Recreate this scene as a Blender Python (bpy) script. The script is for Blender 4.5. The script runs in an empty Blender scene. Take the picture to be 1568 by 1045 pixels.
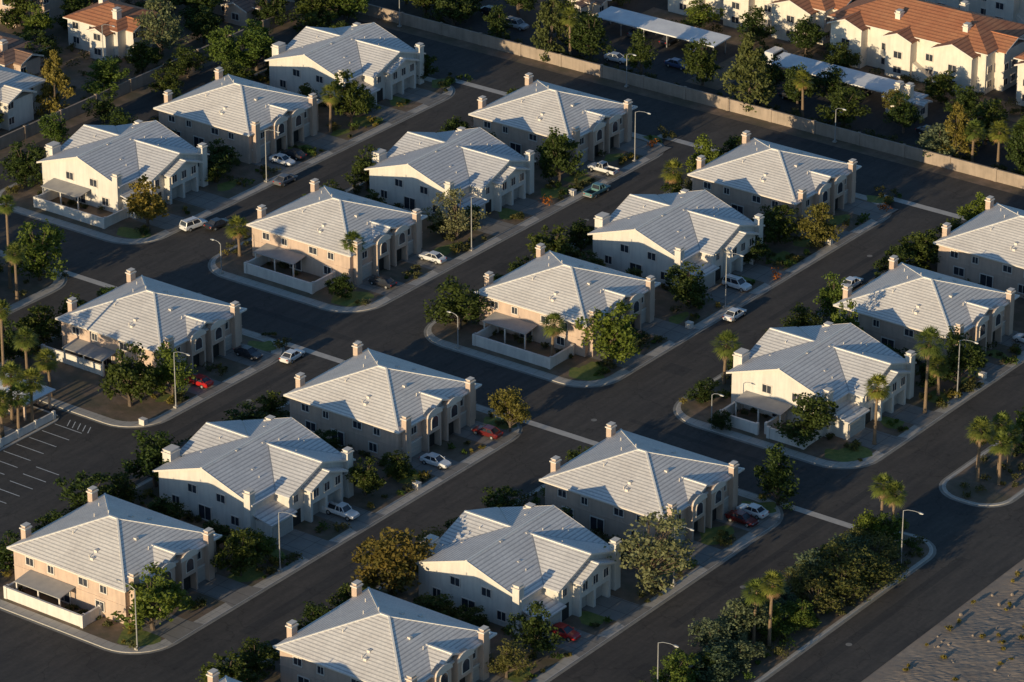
import bpy, math, random
from mathutils import Vector, Matrix, noise as mnoise
R=random.Random(11)
COL=bpy.context.scene.collection

# ------------------------------------------------------------------ materials
def newmat(name):
    m=bpy.data.materials.new(name); m.use_nodes=True
    nt=m.node_tree; b=nt.nodes['Principled BSDF']
    return m,nt,b
def N(nt,t,**k):
    n=nt.nodes.new(t)
    for a,v in k.items(): setattr(n,a,v)
    return n
def noise(nt,vec,scale,detail=4,rough=.6):
    n=N(nt,'ShaderNodeTexNoise'); n.inputs['Scale'].default_value=scale
    n.inputs['Detail'].default_value=detail; n.inputs['Roughness'].default_value=rough
    nt.links.new(vec,n.inputs['Vector']); return n.outputs['Fac']
def ramp(nt,fac,stops):
    r=N(nt,'ShaderNodeValToRGB'); e=r.color_ramp.elements
    while len(e)<len(stops): e.new(.5)
    for i,(p,c) in enumerate(stops):
        e[i].position=p; e[i].color=(c[0],c[1],c[2],1)
    nt.links.new(fac,r.inputs['Fac']); return r.outputs['Color']
def mix(nt,fac,a,b,mode='MIX'):
    m=N(nt,'ShaderNodeMix',data_type='RGBA',blend_type=mode)
    for s,v in ((m.inputs[0],fac),(m.inputs[6],a),(m.inputs[7],b)):
        if isinstance(v,(int,float)): s.default_value=v
        elif isinstance(v,tuple): s.default_value=(v[0],v[1],v[2],1)
        else: nt.links.new(v,s)
    return m.outputs[2]
def math_(nt,op,a,b=0.):
    m=N(nt,'ShaderNodeMath',operation=op)
    for s,v in ((m.inputs[0],a),(m.inputs[1],b)):
        if isinstance(v,(int,float)): s.default_value=v
        else: nt.links.new(v,s)
    return m.outputs[0]
def simple(name,c1,c2=None,scale=3.,rough=.85,world=False,bump=0.,metal=0.,scale2=None,c3=None,th=(.35,.65),joint=0.,stain=0.):
    m,nt,b=newmat(name); b.inputs['Roughness'].default_value=rough; b.inputs['Metallic'].default_value=metal
    if c2 is None:
        c2=tuple(x*.85 for x in c1)
    vec=N(nt,'ShaderNodeNewGeometry').outputs['Position'] if world else N(nt,'ShaderNodeTexCoord').outputs['Object']
    f=noise(nt,vec,scale,6)
    col=ramp(nt,f,[(th[0],c1),(th[1],c2)])
    if scale2:
        f2=noise(nt,vec,scale2,4)
        f2r=ramp(nt,f2,[(.42,(0,0,0)),(.62,(1,1,1))])
        col=mix(nt,f2r,col,c3)
    if joint:
        sp=N(nt,'ShaderNodeSeparateXYZ'); nt.links.new(vec,sp.inputs[0])
        for ax in ('X','Y'):
            fr=math_(nt,'FRACT',math_(nt,'MULTIPLY',sp.outputs[ax],1/joint))
            col=mix(nt,1.,col,ramp(nt,fr,[(.03,(.6,.6,.6)),(.06,(1,1,1))]),'MULTIPLY')
    if stain:   # vertical weathering streaks
        st=N(nt,'ShaderNodeVectorMath',operation='MULTIPLY'); st.inputs[1].default_value=(1,1,.12); nt.links.new(vec,st.inputs[0])
        h=noise(nt,st.outputs[0],1.6,4,.6)
        col=mix(nt,1.,col,ramp(nt,h,[(.35,(1-stain,1-stain,1-stain)),(.6,(1.03,1.03,1.02))]),'MULTIPLY')
    nt.links.new(col,b.inputs['Base Color'])
    if bump:
        bp=N(nt,'ShaderNodeBump'); bp.inputs['Strength'].default_value=bump; bp.inputs['Distance'].default_value=.15
        nt.links.new(f,bp.inputs['Height']); nt.links.new(bp.outputs[0],b.inputs['Normal'])
    return m
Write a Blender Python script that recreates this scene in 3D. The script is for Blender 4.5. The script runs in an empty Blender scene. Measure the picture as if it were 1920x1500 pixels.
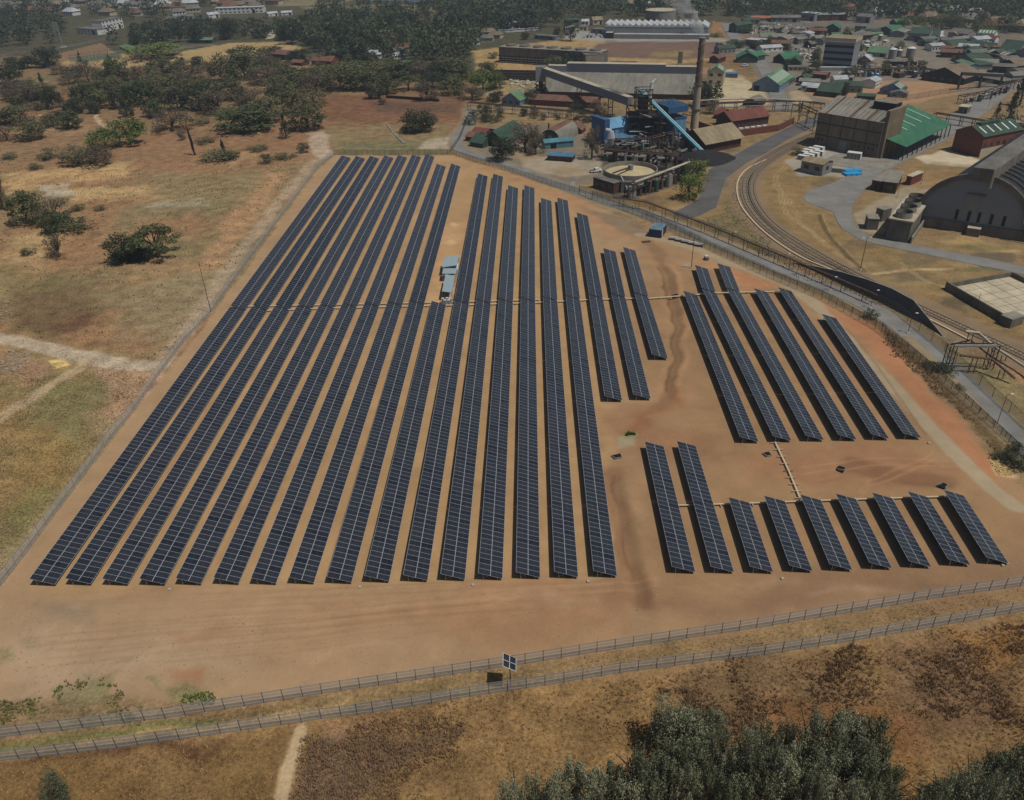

Exercise details » Reproduce the material above from its first line through the line containing "COL=bpy.context.scene.collection", both ends included, and skip every picture.

Written solution »
Recreate this scene as a Blender Python (bpy) script. The script is for Blender 4.5. The script runs in an empty Blender scene. Take the picture to be 1568 by 1045 pixels.
import bpy, math, random
from mathutils import Vector, Matrix, noise as mnoise
R=random.Random(11)
COL=bpy.context.scene.collection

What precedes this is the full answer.